Imagine a knife-edged snow ridge with a fifteen-foot vertical step on the edge of a cornice overhanging the north face. Denny led this with extreme delicacy, hand-packing each step until it seemed solid enough to stand on. With all five together on three ropes, I thought of Tom Patey’s definition of a rope as a device “that guarantees that no man falls alone.” Denny topped the vertical section and moved quickly out of sight on a lower-angle section. Then the rope stopped and nothing happened for ten minutes. Impatiently I arranged a prusik to keep a snug rope between us, and climbed the crumbling vertical section to see what the delay was. Denny was perched in the middle of a steep, unstable slope on the windward side of a cornice. Reacting more to the difficulty and danger of the vertical section he had just finished than to the pitch he was on, he had been struck by indecision. A low-angle shelf on the ridge just below the summit was only fifty feet away. After a short intense discussion, we agreed that the best thing was for him to speed over to the shelf as quickly as possible. He arrived in a couple of minutes. As I was about to follow, I realized that I had fouled the ropes at the screw at the bottom of the vertical pitch.
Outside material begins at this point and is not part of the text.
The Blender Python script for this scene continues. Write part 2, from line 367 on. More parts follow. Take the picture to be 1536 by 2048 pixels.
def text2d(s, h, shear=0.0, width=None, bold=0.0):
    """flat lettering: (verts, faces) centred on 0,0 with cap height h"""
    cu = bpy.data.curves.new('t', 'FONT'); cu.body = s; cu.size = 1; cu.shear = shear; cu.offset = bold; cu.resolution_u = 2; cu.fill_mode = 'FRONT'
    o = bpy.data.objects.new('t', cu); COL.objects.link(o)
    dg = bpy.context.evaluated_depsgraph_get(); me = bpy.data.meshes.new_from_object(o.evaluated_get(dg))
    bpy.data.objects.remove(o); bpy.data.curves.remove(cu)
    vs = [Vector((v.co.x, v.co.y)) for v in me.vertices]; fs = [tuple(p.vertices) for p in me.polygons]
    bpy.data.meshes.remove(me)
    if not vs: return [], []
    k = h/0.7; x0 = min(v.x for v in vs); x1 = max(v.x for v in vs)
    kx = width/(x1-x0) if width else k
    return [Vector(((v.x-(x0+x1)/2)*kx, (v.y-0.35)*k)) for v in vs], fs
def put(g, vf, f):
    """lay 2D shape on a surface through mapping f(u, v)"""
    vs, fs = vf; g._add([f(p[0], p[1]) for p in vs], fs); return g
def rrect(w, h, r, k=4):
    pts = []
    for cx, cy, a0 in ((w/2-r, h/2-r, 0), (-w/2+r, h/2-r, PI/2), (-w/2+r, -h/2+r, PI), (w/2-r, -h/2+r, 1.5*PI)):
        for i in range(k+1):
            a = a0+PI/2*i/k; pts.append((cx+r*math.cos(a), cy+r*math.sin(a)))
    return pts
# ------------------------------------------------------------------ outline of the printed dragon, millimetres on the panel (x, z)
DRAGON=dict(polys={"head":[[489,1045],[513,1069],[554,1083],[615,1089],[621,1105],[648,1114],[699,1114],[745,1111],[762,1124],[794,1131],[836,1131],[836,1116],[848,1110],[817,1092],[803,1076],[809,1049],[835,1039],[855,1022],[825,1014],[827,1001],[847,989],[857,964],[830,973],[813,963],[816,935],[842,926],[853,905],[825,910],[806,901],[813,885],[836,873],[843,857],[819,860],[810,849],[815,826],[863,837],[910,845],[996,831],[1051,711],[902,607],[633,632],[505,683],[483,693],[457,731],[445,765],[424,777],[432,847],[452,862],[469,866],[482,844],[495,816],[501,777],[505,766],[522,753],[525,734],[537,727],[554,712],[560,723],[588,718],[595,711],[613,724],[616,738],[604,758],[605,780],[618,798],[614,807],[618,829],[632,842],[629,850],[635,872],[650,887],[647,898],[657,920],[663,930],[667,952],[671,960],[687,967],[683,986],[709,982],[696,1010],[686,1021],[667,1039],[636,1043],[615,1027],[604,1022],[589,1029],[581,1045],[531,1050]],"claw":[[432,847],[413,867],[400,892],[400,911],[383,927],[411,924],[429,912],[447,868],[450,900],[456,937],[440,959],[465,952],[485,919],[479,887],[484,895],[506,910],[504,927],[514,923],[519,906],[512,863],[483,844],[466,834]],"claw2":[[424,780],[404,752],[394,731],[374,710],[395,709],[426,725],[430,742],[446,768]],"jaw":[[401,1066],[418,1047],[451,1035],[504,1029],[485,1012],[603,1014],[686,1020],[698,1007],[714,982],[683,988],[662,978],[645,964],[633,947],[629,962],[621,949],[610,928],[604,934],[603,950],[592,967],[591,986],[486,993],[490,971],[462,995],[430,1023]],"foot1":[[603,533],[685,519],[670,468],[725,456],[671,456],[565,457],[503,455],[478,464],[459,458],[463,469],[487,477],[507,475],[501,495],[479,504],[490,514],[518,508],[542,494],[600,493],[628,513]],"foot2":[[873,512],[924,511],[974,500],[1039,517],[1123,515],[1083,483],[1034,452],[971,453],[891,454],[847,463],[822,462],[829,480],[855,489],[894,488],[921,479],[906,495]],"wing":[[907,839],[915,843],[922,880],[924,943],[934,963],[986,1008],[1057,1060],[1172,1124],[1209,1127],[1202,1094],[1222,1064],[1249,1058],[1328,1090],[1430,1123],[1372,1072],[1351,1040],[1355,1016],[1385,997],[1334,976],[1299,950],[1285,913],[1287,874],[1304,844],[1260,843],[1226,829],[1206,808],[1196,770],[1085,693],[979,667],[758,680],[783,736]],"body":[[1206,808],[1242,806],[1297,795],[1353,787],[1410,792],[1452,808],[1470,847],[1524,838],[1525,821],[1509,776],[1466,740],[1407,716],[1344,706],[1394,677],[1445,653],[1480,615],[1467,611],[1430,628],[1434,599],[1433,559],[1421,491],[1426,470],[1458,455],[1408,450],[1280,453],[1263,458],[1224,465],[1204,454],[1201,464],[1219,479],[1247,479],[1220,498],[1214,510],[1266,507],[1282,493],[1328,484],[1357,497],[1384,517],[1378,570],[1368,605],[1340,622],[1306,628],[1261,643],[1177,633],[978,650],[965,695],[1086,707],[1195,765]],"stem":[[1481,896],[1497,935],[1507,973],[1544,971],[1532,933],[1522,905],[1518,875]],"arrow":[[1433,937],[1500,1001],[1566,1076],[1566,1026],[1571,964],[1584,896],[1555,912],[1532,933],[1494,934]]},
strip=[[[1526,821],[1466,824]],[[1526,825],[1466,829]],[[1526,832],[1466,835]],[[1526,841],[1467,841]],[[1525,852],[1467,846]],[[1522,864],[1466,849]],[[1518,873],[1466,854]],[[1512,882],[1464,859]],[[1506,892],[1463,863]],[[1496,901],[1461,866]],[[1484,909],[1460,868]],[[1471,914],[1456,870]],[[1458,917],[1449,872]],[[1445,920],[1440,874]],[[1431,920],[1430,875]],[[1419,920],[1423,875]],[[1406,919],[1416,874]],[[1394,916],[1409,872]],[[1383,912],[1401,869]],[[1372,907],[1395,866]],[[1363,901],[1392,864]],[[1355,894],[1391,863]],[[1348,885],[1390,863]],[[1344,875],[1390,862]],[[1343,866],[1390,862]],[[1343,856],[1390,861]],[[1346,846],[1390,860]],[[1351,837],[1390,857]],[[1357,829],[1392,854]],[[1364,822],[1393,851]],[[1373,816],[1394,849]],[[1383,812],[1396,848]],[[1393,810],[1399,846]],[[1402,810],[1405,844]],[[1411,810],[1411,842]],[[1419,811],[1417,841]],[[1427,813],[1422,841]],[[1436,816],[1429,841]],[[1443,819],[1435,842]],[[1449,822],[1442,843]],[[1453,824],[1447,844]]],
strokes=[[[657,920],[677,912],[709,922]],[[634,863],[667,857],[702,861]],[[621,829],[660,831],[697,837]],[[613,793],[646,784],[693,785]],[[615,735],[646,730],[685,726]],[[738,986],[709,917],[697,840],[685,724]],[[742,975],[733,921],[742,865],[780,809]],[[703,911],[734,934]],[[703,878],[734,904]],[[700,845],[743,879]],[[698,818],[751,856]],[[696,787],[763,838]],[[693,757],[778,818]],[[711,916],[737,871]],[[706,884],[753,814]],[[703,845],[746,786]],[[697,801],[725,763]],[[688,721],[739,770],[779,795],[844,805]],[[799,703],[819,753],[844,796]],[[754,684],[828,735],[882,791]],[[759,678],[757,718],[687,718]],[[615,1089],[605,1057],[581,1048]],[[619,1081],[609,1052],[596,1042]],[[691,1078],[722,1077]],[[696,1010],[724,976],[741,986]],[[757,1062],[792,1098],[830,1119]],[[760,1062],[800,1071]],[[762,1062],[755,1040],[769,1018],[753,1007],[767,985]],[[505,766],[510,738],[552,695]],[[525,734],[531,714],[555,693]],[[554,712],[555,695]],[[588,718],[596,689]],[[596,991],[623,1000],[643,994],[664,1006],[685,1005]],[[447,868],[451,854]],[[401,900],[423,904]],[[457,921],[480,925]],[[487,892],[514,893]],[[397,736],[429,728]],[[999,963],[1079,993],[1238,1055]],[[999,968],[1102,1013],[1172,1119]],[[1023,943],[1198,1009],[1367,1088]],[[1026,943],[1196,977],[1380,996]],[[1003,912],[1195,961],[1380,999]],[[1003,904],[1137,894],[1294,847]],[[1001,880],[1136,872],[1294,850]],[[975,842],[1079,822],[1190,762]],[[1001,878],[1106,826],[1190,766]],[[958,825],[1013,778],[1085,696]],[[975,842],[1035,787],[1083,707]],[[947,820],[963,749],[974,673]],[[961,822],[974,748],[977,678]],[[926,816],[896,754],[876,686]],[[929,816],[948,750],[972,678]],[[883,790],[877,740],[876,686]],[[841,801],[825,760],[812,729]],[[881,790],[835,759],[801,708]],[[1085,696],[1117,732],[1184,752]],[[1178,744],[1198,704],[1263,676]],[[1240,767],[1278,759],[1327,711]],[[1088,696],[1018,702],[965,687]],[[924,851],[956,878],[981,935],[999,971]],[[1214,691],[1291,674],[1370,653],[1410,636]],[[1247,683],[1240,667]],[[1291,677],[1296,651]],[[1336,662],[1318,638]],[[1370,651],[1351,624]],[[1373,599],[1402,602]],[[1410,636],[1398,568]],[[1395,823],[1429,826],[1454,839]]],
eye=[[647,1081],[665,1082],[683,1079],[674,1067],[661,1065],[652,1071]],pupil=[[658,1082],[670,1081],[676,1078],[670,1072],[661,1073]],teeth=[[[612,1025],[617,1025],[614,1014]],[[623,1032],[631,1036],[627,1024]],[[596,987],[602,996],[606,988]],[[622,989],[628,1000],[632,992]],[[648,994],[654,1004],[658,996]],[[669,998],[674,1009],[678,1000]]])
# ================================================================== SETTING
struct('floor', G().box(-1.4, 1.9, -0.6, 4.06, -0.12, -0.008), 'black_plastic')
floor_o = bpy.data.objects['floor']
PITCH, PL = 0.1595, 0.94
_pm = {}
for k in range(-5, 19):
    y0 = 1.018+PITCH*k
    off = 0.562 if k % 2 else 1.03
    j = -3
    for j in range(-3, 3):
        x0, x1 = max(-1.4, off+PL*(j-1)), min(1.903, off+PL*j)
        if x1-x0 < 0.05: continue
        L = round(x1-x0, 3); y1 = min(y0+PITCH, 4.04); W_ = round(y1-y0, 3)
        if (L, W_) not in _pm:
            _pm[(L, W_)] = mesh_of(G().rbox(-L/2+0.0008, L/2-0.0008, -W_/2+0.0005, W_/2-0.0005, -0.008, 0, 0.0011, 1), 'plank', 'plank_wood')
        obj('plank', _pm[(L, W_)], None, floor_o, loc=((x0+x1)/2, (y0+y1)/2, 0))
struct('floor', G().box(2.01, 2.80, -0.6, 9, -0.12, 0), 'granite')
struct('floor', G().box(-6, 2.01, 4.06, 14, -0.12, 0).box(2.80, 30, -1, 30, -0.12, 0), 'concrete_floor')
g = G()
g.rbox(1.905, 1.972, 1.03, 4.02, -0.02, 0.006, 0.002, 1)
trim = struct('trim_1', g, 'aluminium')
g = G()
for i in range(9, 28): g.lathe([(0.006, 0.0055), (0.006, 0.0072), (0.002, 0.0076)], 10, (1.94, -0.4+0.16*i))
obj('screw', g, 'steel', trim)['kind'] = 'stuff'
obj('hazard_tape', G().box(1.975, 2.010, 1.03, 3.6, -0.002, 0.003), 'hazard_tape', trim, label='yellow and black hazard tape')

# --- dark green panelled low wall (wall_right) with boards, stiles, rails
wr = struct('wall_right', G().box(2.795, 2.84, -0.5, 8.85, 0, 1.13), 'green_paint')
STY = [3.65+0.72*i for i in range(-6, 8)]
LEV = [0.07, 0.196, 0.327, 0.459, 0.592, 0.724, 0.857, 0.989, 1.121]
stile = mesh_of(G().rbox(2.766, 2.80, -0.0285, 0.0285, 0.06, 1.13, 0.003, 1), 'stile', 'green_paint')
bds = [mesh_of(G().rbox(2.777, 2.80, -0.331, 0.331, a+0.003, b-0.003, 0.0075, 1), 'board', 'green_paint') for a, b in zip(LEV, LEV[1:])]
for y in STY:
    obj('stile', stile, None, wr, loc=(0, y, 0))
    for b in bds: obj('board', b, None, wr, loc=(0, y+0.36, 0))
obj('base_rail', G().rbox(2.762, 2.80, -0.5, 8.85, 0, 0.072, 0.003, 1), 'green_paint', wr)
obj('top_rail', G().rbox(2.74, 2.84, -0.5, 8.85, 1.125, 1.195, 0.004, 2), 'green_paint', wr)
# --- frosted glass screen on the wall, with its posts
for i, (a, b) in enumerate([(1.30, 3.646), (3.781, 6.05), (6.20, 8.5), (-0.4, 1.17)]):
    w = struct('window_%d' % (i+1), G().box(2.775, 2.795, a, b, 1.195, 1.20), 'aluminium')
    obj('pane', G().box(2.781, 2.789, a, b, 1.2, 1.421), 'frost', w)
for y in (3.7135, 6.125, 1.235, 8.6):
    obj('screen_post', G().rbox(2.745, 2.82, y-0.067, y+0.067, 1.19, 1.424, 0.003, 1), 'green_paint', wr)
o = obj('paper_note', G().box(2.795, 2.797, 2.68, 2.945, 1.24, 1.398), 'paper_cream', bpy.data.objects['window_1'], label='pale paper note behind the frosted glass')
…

Chagrined and to the deserved laughter of Tobin, Paul and Jim, I downclimbed the section, rearranged the ropes, and then went back up, ending with frazzled nerves.

Shortly we were on top. It was early afternoon. The weather had held for six days. It took us five more days to descend and retrace our track back to the roadhead at Sunwapta Falls.

If Clemenceau were near a road, the northeast arête would probably have been climbed at the same time the ridges of Robson were done. In a sense, it is a great route of a past era.

In recent years it has become fashionable to use helicopters to replace hard multi-day approaches. Use of such aid is probably necessary and justified when the object is a big wall requiring hundreds of pounds of gear that simply couldn’t be humped in by climbers and friends. However,it seems that more often choppers are used to increase convenience and comfort, to eliminate “unpleasant” approaches, and to speed up the entire process so that one can do more climbs in a season. I suggest that the use of a chopper or similar mechanical equipment to carry one beyond a roadhead in situations where it is a matter of ease, speed or convenience rather than necessity is no different in kind from using pins and étriers to get up a F7 rock pitch. Climbs achieved by such means should be viewed in similar light by those concerned with ethics of climbing.

The climb of Clemenceau’s northeast arête demonstrates that a climb of substantial difficulty in a remote place can be done nicely in traditional manner without artificial aids on the approach. The approach becomes an integral and pleasant part of the entire trip. Climbing is essentially a matter of human rather than mechanical effort and achievement. This observation should apply to approaches as well as to the ascent itself.

Summary of Statistics:

Area : Canadian Rockies.

New Route: Northeast Ridge of Mount Clemenceau, new route, Grade V, August 13, 1980.

Personnel: Dennis Eberl, Paul Jensen, Tobin Kelley, Jim Wilson, Gray Thompson.